- AIM OF THE TASK -
Skip all pictures, then copy the lines from the start of the data through the line with "from mathutils import Vector, Matrix", keeping both ends.

- PROVIDED DATA -
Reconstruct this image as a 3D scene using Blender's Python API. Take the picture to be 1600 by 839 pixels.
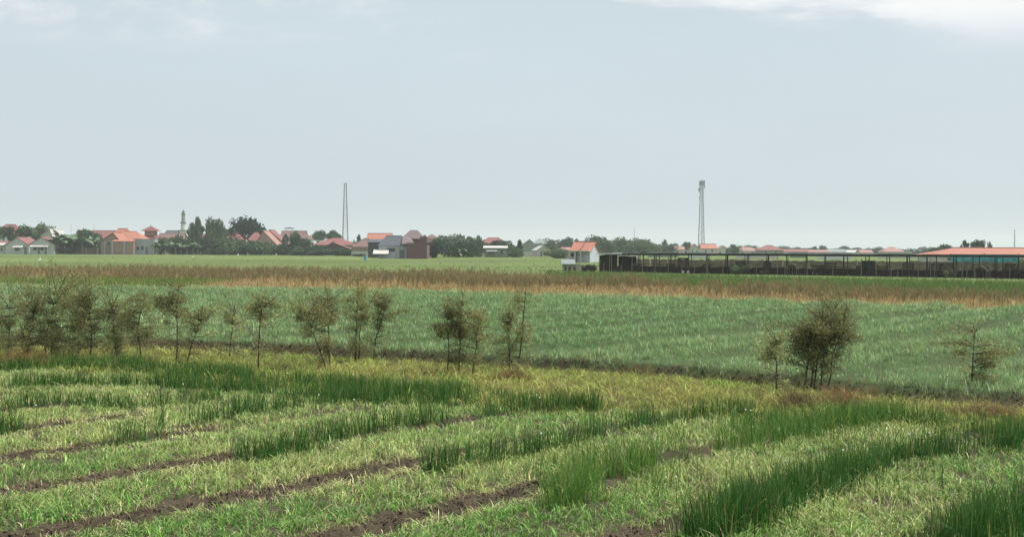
import bpy, math, random
import numpy as np
from mathutils import Vector, Matrix

for o in list(bpy.data.objects):
    bpy.data.objects.remove(o, do_unlink=True)
scene = bpy.context.scene
COL = scene.collection
rng = np.random.default_rng(11)
random.seed(11)

# ------------------------------------------------------------------ camera
F = 1900.0            # focal length in pixels of the 1600 px wide photograph
EYE = 2.6             # the photographer stands on a low bank
HOR = 391.0           # horizon row at the middle of the picture
PITCH = math.atan((419.5 - HOR) / F)
ROLL = math.radians(0.2)
fwd = Vector((0, math.cos(PITCH), -math.sin(PITCH)))
r0 = Vector((1, 0, 0)); u0 = r0.cross(fwd)
CR = r0 * math.cos(ROLL) + u0 * math.sin(ROLL)
CU = u0 * math.cos(ROLL) - r0 * math.sin(ROLL)
cam_data = bpy.data.cameras.new('camera')
cam_data.sensor_width = 36.0
cam_data.lens = F / 1600.0 * 36.0
cam_data.clip_start = 0.1
cam_data.clip_end = 12000.0
cam = bpy.data.objects.new('camera', cam_data)
COL.objects.link(cam)
m3 = Matrix((CR, CU, -fwd)).transposed()
cam.matrix_world = Matrix.Translation((0, 0, EYE)) @ m3.to_4x4()
scene.camera = cam

# ------------------------------------------------------------------ sky and sun
SUN_EL = math.radians(60); SUN_AZ = math.radians(80)     # azimuth clockwise from +Y: from the right
world = bpy.data.worlds.new('World'); scene.world = world
world.use_nodes = True
nt = world.node_tree
for n in list(nt.nodes): nt.nodes.remove(n)
def N(tree, kind, **kw):
    n = tree.nodes.new(kind)
    for k, v in kw.items(): setattr(n, k, v)
    return n
out = N(nt, 'ShaderNodeOutputWorld'); bg = N(nt, 'ShaderNodeBackground')
sky = N(nt, 'ShaderNodeTexSky', sky_type='NISHITA', sun_disc=False, sun_elevation=SUN_EL, sun_rotation=SUN_AZ,
        air_density=1.2, dust_density=4.0, ozone_density=1.5, altitude=10.0)
tc = N(nt, 'ShaderNodeTexCoord')
sep = N(nt, 'ShaderNodeSeparateXYZ'); nt.links.new(tc.outputs['Generated'], sep.inputs[0])
# thin haze veil over the clear sky, whole dome alike
veil = N(nt, 'ShaderNodeMix', data_type='RGBA'); veil.inputs['Factor'].default_value = 0.82
veil.inputs['B'].default_value = (6.0, 6.9, 7.5, 1)
nt.links.new(sky.outputs[0], veil.inputs['A'])
# fair-weather clouds, all round the dome above ten degrees
mp = N(nt, 'ShaderNodeMapping'); mp.inputs['Scale'].default_value = (2.6, 2.6, 9.0)
mp.inputs['Location'].default_value = (11.90, 14.836, 15.904)
nt.links.new(tc.outputs['Generated'], mp.inputs[0])
cn = N(nt, 'ShaderNodeTexNoise'); cn.inputs['Scale'].default_value = 1.0; cn.inputs['Detail'].default_value = 9.0
cn.inputs['Roughness'].default_value = 0.62; cn.inputs['Distortion'].default_value = 0.35
nt.links.new(mp.outputs[0], cn.inputs['Vector'])
cr = N(nt, 'ShaderNodeMapRange', interpolation_type='SMOOTHSTEP')
cr.inputs['From Min'].default_value = 0.45; cr.inputs['From Max'].default_value = 0.62
nt.links.new(cn.outputs['Fac'], cr.inputs['Value'])
el = N(nt, 'ShaderNodeMapRange', interpolation_type='SMOOTHSTEP')
el.inputs['From Min'].default_value = 0.145; el.inputs['From Max'].default_value = 0.19
nt.links.new(sep.outputs['Z'], el.inputs['Value'])
mu = N(nt, 'ShaderNodeMath', operation='MULTIPLY')
nt.links.new(cr.outputs[0], mu.inputs[0]); nt.links.new(el.outputs[0], mu.inputs[1])
mu2 = N(nt, 'ShaderNodeMath', operation='MULTIPLY'); mu2.inputs[1].default_value = 1.0
nt.links.new(mu.outputs[0], mu2.inputs[0])
cl = N(nt, 'ShaderNodeMix', data_type='RGBA'); cl.inputs['B'].default_value = (8.9, 8.95, 9.0, 1)
# thin uneven high cloud: faint brightness changes over the whole dome
mv = N(nt, 'ShaderNodeMapping'); mv.inputs['Scale'].default_value = (1.6, 1.6, 6.0); nt.links.new(tc.outputs['Generated'], mv.inputs[0])
vn = N(nt, 'ShaderNodeTexNoise'); vn.inputs['Scale'].default_value = 1.0; vn.inputs['Detail'].default_value = 5.0; vn.inputs['Roughness'].default_value = 0.55
nt.links.new(mv.outputs[0], vn.inputs['Vector'])
vr = N(nt, 'ShaderNodeMapRange'); vr.inputs['From Min'].default_value = 0.3; vr.inputs['From Max'].default_value = 0.7; vr.inputs['To Min'].default_value = 0.985; vr.inputs['To Max'].default_value = 1.065
nt.links.new(vn.outputs['Fac'], vr.inputs['Value'])
vm = N(nt, 'ShaderNodeVectorMath', operation='SCALE'); nt.links.new(veil.outputs['Result'], vm.inputs[0]); nt.links.new(vr.outputs[0], vm.inputs['Scale'])
nt.links.new(mu2.outputs[0], cl.inputs['Factor']); nt.links.new(vm.outputs[0], cl.inputs['A'])
nt.links.new(cl.outputs['Result'], bg.inputs['Color'])
bg.inputs['Strength'].default_value = 0.1
nt.links.new(bg.outputs[0], out.inputs['Surface'])

sun = bpy.data.lights.new('sun', 'SUN'); sun.energy = 5.0; sun.angle = math.radians(1.5); sun.color = (1.0, 0.96, 0.89)
so = bpy.data.objects.new('sun', sun); COL.objects.link(so)
sd = Vector((math.sin(SUN_AZ) * math.cos(SUN_EL), math.cos(SUN_AZ) * math.cos(SUN_EL), math.sin(SUN_EL)))
so.rotation_euler = (-sd).to_track_quat('-Z', 'Y').to_euler()

vs = scene.view_settings
vs.view_transform = 'Standard'; vs.look = 'None'; vs.exposure = 0.10; vs.gamma = 1.0; vs.use_curve_mapping = False
scene.cycles.max_bounces = 6; scene.cycles.diffuse_bounces = 3; scene.cycles.transmission_bounces = 3
scene.cycles.volume_bounces = 1; scene.cycles.transparent_max_bounces = 6
scene.cycles.caustics_reflective = False; scene.cycles.caustics_refractive = False

# ------------------------------------------------------------------ helpers
def lin(c):
    c = np.asarray(c, float) / 255.0
    return np.where(c <= 0.04045, c / 12.92, ((c + 0.055) / 1.055) ** 2.4)
GAIN = 1.42           # daylight on an upright white card, so that photographed tones turn into base colours
def alb(r, g, b): return lin((r, g, b)) / GAIN

def terrain_rise(y):
    t = np.clip((np.asarray(y, float) - 170.0) / 180.0, 0, 1)
    return 0.8 * t * t * (3 - 2 * t)
def ray(x, y): return fwd + CR * ((x - 800.0) / F) - CU * ((y - 419.5) / F)
def ground_at(x, y):
    d = ray(x, y); z = 0.0
    for _ in range(12):
        s = (z - EYE) / d.z
        z = 0.5 * z + 0.5 * float(terrain_rise(s * d.y))
    s = (z - EYE) / d.z
    return Vector((s * d.x, s * d.y, z))
def at(x, y, D):
    d = ray(x, y); s = D / d.y
    return Vector((s * d.x, D, EYE + s * d.z))
def spx(D): return D / F        # metres per photograph pixel at distance D

_tab = rng.random((256, 256))
def vnoise(x, y):
    x = np.asarray(x, float); y = np.asarray(y, float)
    xi = np.floor(x).astype(int); yi = np.floor(y).astype(int)
    fx = x - xi; fy = y - yi
    fx = fx * fx * (3 - 2 * fx); fy = fy * fy * (3 - 2 * fy)
    a = _tab[xi & 255, yi & 255]; b = _tab[(xi + 1) & 255, yi & 255]
    c = _tab[xi & 255, (yi + 1) & 255]; d = _tab[(xi + 1) & 255, (yi + 1) & 255]
    return (a * (1 - fx) + b * fx) * (1 - fy) + (c * (1 - fx) + d * fx) * fy
def fbm(x, y, o=3):
    s = 0; a = 0.5; k = 1.0
    for i in range(o):
        s = s + a * vnoise(x * k + 17.3 * i, y * k + 5.1 * i); a *= 0.5; k *= 2.03
    return s / (1 - 0.5 ** o)
def sstep(a, b, x):
    t = np.clip((x - a) / (b - a), 0, 1); return t * t * (3 - 2 * t)

def mesh_from(name, verts, loops, starts, totals, mat, col=None, smooth=False):
    me = bpy.data.meshes.new(name)
    verts = np.ascontiguousarray(verts, np.float32)
    me.vertices.add(len(verts)); me.vertices.foreach_set('co', verts.ravel())
    me.loops.add(len(loops)); me.loops.foreach_set('vertex_index', np.ascontiguousarray(loops, np.int32))
    me.polygons.add(len(starts)); me.polygons.foreach_set('loop_start', np.ascontiguousarray(starts, np.int32))
    me.polygons.foreach_set('loop_total', np.ascontiguousarray(totals, np.int32))
    if smooth: me.polygons.foreach_set('use_smooth', np.ones(len(starts), bool))
    if col is not None:
        a = me.attributes.new('col', 'FLOAT_COLOR', 'POINT')
        c4 = np.ones((len(verts), 4), np.float32); c4[:, :3] = col
        a.data.foreach_set('color', c4.ravel())
    me.update(calc_edges=True); me.validate()
    if mat: me.materials.append(mat)
    return me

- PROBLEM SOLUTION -
Reconstruct this image as a 3D scene using Blender's Python API. Take the picture to be 1600 by 839 pixels.
import bpy, math, random
import numpy as np
from mathutils import Vector, Matrix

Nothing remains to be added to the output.